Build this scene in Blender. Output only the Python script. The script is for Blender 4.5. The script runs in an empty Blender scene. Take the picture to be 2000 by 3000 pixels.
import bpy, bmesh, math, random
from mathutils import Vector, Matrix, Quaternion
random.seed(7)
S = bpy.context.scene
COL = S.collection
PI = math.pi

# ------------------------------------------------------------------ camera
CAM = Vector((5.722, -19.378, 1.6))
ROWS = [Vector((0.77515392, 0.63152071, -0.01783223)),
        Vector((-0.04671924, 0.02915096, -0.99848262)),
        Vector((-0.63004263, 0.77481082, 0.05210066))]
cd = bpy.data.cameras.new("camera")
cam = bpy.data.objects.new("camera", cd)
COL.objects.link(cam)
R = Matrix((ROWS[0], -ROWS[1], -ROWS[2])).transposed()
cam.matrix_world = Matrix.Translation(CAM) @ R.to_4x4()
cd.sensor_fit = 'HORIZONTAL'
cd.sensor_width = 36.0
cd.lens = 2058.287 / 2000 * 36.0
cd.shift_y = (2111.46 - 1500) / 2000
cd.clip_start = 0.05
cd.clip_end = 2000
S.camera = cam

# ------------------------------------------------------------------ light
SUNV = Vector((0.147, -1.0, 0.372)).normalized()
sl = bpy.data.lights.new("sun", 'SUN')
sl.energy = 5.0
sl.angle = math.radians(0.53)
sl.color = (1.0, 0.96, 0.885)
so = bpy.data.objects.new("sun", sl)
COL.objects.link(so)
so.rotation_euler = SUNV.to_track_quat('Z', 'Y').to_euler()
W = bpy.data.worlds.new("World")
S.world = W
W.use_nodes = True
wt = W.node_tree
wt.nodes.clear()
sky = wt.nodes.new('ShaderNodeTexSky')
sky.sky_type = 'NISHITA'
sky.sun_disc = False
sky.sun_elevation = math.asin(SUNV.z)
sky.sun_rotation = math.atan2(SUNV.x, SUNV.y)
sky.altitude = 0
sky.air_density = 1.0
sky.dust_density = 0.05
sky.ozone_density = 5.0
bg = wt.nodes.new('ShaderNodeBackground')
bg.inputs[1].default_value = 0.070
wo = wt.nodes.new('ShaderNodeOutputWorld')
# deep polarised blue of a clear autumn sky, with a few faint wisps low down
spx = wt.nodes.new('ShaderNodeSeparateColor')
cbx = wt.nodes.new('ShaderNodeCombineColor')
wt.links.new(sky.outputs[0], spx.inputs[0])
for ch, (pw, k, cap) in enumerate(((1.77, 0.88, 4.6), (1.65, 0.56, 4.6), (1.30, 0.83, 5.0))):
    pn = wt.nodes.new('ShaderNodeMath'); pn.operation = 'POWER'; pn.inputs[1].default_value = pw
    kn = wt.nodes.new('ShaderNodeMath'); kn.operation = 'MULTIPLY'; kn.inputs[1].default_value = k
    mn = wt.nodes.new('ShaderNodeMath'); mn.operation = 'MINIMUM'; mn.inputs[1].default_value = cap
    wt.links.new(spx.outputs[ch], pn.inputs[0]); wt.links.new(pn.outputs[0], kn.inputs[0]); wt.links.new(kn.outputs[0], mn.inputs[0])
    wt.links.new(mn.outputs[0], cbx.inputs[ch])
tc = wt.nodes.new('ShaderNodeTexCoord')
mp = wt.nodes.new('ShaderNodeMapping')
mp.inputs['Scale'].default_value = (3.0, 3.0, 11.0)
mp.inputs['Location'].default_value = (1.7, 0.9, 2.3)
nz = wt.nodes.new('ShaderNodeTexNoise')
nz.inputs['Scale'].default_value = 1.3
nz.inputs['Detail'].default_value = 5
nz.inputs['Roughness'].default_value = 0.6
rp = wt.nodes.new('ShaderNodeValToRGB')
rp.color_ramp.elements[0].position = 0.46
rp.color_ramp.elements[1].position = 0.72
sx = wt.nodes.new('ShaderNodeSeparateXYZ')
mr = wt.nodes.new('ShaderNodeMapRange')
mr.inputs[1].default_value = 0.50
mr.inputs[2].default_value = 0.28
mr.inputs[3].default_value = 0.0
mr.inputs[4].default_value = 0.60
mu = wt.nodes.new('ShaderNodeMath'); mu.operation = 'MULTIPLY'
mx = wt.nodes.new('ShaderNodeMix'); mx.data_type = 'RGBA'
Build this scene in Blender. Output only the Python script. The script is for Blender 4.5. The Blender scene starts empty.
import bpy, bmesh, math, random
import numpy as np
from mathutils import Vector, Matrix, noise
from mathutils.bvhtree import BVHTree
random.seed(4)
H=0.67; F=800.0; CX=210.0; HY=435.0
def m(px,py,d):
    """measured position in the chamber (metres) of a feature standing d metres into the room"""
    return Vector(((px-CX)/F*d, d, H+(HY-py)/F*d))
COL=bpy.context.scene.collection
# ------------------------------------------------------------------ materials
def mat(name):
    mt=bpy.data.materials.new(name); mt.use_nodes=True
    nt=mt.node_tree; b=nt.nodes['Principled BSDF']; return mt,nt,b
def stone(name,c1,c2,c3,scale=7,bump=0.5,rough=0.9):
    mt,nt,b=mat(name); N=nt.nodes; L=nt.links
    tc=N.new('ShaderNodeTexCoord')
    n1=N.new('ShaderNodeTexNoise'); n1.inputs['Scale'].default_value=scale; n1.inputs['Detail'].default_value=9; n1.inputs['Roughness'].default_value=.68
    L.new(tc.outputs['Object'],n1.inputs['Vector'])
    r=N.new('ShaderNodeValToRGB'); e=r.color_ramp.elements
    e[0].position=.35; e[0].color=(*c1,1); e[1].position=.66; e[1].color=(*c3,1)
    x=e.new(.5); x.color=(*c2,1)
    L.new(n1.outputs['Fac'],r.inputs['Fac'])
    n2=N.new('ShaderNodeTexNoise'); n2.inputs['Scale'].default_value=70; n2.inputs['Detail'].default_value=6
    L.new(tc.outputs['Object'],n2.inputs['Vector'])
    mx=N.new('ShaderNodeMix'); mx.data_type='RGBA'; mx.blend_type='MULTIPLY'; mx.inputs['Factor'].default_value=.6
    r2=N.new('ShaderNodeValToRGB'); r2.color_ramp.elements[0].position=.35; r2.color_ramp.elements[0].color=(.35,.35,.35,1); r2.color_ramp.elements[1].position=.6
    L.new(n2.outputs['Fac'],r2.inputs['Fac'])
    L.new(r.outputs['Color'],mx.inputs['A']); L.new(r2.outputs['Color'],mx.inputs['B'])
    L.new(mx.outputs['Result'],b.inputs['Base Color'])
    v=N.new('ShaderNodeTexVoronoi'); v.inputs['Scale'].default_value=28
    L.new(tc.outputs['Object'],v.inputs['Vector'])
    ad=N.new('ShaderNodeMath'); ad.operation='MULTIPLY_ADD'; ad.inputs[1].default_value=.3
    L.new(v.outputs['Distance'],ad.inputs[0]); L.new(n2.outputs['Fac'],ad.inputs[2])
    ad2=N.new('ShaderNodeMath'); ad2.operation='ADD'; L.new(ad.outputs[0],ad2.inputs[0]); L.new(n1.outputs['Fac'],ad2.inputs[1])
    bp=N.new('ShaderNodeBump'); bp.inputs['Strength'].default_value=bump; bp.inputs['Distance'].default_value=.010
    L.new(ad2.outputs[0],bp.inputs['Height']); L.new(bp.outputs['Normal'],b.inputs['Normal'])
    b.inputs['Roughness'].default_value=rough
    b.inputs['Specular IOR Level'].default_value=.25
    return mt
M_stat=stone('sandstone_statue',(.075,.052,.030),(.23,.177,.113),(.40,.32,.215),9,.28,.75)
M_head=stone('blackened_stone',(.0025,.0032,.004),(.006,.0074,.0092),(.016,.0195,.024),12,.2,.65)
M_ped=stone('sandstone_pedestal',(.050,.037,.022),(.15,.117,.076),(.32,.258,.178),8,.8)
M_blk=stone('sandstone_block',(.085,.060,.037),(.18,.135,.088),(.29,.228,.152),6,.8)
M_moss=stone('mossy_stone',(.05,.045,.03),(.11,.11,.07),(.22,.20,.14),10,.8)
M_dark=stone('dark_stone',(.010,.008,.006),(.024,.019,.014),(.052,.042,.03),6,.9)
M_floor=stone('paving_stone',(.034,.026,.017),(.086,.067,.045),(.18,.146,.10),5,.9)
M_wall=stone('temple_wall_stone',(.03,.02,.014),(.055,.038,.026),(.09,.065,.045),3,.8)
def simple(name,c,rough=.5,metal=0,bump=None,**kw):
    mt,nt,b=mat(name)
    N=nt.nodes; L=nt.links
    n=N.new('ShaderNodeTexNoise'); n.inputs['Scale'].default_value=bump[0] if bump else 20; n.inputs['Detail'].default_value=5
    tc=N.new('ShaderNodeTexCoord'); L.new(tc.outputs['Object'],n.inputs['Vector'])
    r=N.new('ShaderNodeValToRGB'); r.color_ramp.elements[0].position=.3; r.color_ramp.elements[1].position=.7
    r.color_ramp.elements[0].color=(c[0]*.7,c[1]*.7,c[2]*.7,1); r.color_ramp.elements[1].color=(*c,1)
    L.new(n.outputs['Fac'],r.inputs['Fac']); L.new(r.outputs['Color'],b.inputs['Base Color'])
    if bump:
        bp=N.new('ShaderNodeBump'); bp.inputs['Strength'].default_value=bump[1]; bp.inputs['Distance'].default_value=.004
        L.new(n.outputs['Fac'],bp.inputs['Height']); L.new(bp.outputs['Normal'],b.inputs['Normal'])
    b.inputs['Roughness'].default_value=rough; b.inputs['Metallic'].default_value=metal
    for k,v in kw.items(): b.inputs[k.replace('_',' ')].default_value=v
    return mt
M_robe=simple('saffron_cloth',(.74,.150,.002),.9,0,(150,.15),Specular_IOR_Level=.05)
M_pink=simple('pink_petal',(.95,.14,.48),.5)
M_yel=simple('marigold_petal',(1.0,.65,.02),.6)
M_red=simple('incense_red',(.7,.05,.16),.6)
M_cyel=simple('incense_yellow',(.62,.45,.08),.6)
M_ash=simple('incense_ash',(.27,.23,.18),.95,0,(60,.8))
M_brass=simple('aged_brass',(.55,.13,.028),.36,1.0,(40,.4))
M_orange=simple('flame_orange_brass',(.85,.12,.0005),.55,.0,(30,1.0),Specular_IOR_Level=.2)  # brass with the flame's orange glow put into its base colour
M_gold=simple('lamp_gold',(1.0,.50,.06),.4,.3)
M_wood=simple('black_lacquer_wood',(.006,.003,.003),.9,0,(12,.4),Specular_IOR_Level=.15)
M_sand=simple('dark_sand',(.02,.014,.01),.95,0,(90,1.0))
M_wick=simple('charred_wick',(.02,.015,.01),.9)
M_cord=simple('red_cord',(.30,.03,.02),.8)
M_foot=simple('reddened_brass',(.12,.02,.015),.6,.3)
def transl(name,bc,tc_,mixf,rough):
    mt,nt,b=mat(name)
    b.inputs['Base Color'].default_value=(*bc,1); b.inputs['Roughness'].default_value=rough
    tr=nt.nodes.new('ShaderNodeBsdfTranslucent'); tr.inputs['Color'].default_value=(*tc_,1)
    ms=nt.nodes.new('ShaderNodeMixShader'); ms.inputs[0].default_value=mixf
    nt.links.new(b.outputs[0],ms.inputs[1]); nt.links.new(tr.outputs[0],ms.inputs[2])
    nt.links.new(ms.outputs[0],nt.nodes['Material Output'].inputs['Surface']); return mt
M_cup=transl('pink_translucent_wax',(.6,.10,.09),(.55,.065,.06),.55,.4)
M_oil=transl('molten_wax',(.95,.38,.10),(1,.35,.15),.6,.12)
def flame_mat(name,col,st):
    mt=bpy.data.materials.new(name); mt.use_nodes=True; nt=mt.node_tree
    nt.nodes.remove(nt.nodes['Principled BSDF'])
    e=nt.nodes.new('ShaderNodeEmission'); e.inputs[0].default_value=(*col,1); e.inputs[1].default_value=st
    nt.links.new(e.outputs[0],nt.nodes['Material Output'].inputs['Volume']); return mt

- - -

* [What is expected]
Copy, please, exactly the lines that start at the first line of the data and end at the line containing "S.camera = cam", both kept and no others.

* [Final answer]
Build this scene in Blender. Output only the Python script. The script is for Blender 4.5. The script runs in an empty Blender scene. Take the picture to be 2000 by 3000 pixels.
import bpy, bmesh, math, random
from mathutils import Vector, Matrix, Quaternion
random.seed(7)
S = bpy.context.scene
COL = S.collection
PI = math.pi

# ------------------------------------------------------------------ camera
CAM = Vector((5.722, -19.378, 1.6))
ROWS = [Vector((0.77515392, 0.63152071, -0.01783223)),
        Vector((-0.04671924, 0.02915096, -0.99848262)),
        Vector((-0.63004263, 0.77481082, 0.05210066))]
cd = bpy.data.cameras.new("camera")
cam = bpy.data.objects.new("camera", cd)
COL.objects.link(cam)
R = Matrix((ROWS[0], -ROWS[1], -ROWS[2])).transposed()
cam.matrix_world = Matrix.Translation(CAM) @ R.to_4x4()
cd.sensor_fit = 'HORIZONTAL'
cd.sensor_width = 36.0
cd.lens = 2058.287 / 2000 * 36.0
cd.shift_y = (2111.46 - 1500) / 2000
cd.clip_start = 0.05
cd.clip_end = 2000
S.camera = cam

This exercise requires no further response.